## start Data lines

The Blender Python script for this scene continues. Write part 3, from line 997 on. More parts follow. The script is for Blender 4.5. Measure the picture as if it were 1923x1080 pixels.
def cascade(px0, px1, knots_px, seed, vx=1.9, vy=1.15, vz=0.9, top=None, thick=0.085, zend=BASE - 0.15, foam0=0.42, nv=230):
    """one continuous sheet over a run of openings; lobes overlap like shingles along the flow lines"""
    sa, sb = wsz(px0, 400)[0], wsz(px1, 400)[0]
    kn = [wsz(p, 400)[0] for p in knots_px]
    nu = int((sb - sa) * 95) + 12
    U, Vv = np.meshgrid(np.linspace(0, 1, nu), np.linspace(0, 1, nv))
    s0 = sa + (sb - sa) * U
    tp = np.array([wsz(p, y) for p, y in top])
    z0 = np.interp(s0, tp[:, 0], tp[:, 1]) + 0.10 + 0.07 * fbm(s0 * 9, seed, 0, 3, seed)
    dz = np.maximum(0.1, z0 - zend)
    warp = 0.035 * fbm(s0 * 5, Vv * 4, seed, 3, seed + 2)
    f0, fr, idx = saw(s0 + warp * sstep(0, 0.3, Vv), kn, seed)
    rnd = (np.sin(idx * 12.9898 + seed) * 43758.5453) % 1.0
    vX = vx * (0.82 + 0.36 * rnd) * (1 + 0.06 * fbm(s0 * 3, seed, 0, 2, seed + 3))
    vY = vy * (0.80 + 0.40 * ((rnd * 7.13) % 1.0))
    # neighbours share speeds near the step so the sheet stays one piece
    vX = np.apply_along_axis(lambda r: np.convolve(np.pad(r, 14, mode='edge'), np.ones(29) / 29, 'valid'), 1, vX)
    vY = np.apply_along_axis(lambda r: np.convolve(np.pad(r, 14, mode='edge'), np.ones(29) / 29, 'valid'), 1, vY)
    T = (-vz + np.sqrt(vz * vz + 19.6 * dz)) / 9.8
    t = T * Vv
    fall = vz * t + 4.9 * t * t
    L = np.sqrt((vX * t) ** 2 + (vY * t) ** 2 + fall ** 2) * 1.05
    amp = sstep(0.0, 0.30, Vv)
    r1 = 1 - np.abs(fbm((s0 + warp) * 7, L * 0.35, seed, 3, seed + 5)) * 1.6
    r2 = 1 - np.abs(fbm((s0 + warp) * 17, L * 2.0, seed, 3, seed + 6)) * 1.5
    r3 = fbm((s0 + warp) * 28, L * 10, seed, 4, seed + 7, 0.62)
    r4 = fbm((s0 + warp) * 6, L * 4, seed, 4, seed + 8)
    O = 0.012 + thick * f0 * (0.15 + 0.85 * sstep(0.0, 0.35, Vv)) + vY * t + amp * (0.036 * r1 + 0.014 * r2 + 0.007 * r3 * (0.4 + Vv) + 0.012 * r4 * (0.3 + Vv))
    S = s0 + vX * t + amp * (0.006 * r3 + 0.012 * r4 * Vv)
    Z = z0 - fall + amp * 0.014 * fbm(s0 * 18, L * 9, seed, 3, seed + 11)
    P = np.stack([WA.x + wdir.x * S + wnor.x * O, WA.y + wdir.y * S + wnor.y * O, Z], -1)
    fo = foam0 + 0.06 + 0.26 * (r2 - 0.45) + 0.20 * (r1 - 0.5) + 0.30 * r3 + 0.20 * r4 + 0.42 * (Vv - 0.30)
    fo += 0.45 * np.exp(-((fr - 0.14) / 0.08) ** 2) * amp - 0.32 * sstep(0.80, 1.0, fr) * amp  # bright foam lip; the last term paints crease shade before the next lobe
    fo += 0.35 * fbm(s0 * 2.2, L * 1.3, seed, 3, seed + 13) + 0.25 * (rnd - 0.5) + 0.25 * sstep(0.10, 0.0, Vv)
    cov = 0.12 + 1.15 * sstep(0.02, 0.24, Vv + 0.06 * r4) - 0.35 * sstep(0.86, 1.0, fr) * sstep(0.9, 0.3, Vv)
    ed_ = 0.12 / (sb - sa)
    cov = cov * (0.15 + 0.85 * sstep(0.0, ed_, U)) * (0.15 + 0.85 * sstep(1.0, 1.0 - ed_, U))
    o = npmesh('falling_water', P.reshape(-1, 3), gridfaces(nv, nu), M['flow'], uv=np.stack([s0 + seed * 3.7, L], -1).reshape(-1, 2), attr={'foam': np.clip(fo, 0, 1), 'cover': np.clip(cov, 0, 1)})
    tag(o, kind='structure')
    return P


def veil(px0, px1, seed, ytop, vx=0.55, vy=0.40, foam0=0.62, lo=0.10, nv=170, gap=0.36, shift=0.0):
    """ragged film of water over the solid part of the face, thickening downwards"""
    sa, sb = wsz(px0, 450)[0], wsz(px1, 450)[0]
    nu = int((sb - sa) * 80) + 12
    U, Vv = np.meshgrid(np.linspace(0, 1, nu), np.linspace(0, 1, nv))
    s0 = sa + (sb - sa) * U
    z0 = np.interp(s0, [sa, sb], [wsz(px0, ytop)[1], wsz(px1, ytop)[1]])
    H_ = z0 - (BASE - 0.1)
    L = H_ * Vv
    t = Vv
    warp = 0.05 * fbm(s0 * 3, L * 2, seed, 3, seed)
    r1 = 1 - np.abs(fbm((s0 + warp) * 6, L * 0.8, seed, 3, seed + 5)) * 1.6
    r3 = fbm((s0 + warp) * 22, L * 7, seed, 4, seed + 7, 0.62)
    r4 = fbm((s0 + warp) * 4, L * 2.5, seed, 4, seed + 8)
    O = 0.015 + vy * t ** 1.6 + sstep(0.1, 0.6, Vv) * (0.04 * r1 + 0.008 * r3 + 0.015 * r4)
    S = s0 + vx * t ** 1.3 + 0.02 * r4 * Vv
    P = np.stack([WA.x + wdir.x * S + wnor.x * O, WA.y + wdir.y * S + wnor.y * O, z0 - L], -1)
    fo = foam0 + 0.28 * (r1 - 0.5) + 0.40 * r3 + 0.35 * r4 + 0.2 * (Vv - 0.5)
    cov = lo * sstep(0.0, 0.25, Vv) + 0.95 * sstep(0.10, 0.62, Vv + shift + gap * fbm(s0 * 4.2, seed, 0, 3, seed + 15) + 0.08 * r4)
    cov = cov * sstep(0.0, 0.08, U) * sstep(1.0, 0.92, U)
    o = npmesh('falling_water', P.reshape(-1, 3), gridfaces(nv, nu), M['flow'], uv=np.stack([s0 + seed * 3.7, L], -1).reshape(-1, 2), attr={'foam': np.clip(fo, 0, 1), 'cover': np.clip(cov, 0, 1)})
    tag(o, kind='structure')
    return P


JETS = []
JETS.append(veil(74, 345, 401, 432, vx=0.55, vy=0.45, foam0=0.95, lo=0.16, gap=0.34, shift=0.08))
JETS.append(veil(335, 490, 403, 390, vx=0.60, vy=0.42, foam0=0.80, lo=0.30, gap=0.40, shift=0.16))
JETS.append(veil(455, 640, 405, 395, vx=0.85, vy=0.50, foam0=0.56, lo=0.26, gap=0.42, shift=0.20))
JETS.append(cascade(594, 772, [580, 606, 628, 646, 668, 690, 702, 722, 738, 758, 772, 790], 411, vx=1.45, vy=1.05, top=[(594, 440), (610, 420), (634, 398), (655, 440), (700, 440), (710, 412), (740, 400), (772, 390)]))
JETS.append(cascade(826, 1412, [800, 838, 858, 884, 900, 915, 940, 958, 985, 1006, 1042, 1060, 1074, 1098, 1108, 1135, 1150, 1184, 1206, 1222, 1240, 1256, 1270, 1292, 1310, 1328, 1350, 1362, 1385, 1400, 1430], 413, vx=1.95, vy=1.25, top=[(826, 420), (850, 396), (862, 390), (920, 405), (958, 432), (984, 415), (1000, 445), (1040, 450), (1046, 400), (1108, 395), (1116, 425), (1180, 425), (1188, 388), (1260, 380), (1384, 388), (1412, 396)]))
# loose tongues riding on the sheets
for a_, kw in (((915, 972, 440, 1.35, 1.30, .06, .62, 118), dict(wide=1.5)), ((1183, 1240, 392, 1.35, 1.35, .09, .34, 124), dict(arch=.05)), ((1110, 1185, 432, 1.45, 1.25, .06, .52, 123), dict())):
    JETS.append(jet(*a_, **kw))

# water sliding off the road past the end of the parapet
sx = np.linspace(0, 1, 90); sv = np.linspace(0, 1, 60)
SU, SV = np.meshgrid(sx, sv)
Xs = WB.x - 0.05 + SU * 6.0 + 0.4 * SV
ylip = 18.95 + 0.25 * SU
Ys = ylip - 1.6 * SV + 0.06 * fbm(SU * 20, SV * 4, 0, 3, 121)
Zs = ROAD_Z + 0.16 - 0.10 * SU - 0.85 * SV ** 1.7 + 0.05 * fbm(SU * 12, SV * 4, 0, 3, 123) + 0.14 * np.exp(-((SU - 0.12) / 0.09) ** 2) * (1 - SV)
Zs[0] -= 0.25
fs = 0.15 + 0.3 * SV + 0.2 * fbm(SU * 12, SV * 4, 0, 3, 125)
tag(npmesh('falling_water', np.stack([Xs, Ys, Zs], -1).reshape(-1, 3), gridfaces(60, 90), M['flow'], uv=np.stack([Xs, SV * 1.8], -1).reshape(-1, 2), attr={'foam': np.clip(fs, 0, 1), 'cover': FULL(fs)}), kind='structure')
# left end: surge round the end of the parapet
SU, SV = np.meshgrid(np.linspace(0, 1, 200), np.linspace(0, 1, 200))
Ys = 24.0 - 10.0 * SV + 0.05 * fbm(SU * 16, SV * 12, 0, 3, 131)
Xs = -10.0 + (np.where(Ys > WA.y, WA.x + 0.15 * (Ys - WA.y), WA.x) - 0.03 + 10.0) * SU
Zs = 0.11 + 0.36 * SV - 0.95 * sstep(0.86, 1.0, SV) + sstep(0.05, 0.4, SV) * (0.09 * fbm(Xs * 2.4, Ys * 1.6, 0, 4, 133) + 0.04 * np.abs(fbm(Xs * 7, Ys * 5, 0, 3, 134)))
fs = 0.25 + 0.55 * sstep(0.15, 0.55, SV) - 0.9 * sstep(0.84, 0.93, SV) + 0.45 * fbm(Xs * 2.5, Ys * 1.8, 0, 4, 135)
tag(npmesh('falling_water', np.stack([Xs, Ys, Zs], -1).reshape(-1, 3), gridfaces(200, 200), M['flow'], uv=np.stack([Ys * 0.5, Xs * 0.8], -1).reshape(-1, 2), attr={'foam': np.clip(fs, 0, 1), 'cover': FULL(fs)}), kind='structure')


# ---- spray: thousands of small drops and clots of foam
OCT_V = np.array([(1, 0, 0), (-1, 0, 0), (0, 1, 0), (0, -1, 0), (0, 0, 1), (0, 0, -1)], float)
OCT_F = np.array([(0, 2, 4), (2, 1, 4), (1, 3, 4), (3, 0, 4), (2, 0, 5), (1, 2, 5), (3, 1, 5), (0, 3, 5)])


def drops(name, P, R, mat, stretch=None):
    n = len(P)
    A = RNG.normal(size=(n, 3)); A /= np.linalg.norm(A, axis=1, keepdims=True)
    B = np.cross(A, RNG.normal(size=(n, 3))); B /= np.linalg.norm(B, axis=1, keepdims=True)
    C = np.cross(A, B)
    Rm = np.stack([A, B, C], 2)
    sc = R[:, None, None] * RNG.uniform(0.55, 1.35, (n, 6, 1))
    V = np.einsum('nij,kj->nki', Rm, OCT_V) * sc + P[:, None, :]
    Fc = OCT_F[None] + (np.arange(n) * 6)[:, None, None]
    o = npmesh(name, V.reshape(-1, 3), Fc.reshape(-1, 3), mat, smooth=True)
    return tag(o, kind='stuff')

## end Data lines

Instructions to follow: Tell how many lines of the data above hold the string "part". Give only the number.

Solution: 2